#### Source material ####

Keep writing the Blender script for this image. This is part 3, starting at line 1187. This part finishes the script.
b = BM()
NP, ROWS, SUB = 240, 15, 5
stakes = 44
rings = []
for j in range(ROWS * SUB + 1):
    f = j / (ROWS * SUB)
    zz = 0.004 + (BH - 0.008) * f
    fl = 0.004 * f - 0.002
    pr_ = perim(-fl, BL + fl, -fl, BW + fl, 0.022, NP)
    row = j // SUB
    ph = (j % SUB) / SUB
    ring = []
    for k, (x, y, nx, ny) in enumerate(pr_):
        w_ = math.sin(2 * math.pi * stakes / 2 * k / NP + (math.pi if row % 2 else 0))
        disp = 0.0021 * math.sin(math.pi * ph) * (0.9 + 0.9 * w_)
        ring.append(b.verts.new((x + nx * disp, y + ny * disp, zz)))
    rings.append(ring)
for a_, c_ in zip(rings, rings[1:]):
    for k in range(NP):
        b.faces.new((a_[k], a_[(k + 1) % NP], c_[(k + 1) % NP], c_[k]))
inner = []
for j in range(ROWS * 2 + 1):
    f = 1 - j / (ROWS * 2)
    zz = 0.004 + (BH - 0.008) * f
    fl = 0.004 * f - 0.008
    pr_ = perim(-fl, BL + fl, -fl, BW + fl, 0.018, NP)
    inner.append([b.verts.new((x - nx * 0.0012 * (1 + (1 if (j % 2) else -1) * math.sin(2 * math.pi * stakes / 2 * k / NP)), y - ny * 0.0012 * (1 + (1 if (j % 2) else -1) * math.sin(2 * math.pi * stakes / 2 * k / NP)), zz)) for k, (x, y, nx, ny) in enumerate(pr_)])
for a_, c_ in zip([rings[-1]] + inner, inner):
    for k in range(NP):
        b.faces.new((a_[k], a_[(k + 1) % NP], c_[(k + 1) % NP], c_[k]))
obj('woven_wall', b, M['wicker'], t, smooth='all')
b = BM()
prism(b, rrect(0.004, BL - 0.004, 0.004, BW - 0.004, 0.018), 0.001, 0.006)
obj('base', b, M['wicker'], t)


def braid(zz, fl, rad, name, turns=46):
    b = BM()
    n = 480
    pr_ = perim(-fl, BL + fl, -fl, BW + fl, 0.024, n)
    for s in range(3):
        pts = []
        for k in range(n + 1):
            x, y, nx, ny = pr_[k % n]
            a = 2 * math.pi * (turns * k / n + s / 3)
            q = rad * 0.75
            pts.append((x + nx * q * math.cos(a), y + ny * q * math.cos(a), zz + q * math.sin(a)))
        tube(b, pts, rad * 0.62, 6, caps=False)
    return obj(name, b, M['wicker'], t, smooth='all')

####

Please set down the whole listing above without altering a single line.

Solution to this exercise =
Keep writing the Blender script for this image. This is part 3, starting at line 1187. This part finishes the script.
b = BM()
NP, ROWS, SUB = 240, 15, 5
stakes = 44
rings = []
for j in range(ROWS * SUB + 1):
    f = j / (ROWS * SUB)
    zz = 0.004 + (BH - 0.008) * f
    fl = 0.004 * f - 0.002
    pr_ = perim(-fl, BL + fl, -fl, BW + fl, 0.022, NP)
    row = j // SUB
    ph = (j % SUB) / SUB
    ring = []
    for k, (x, y, nx, ny) in enumerate(pr_):
        w_ = math.sin(2 * math.pi * stakes / 2 * k / NP + (math.pi if row % 2 else 0))
        disp = 0.0021 * math.sin(math.pi * ph) * (0.9 + 0.9 * w_)
        ring.append(b.verts.new((x + nx * disp, y + ny * disp, zz)))
    rings.append(ring)
for a_, c_ in zip(rings, rings[1:]):
    for k in range(NP):
        b.faces.new((a_[k], a_[(k + 1) % NP], c_[(k + 1) % NP], c_[k]))
inner = []
for j in range(ROWS * 2 + 1):
    f = 1 - j / (ROWS * 2)
    zz = 0.004 + (BH - 0.008) * f
    fl = 0.004 * f - 0.008
    pr_ = perim(-fl, BL + fl, -fl, BW + fl, 0.018, NP)
    inner.append([b.verts.new((x - nx * 0.0012 * (1 + (1 if (j % 2) else -1) * math.sin(2 * math.pi * stakes / 2 * k / NP)), y - ny * 0.0012 * (1 + (1 if (j % 2) else -1) * math.sin(2 * math.pi * stakes / 2 * k / NP)), zz)) for k, (x, y, nx, ny) in enumerate(pr_)])
for a_, c_ in zip([rings[-1]] + inner, inner):
    for k in range(NP):
        b.faces.new((a_[k], a_[(k + 1) % NP], c_[(k + 1) % NP], c_[k]))
obj('woven_wall', b, M['wicker'], t, smooth='all')
b = BM()
prism(b, rrect(0.004, BL - 0.004, 0.004, BW - 0.004, 0.018), 0.001, 0.006)
obj('base', b, M['wicker'], t)


def braid(zz, fl, rad, name, turns=46):
    b = BM()
    n = 480
    pr_ = perim(-fl, BL + fl, -fl, BW + fl, 0.024, n)
    for s in range(3):
        pts = []
        for k in range(n + 1):
            x, y, nx, ny = pr_[k % n]
            a = 2 * math.pi * (turns * k / n + s / 3)
            q = rad * 0.75
            pts.append((x + nx * q * math.cos(a), y + ny * q * math.cos(a), zz + q * math.sin(a)))
        tube(b, pts, rad * 0.62, 6, caps=False)
    return obj(name, b, M['wicker'], t, smooth='all')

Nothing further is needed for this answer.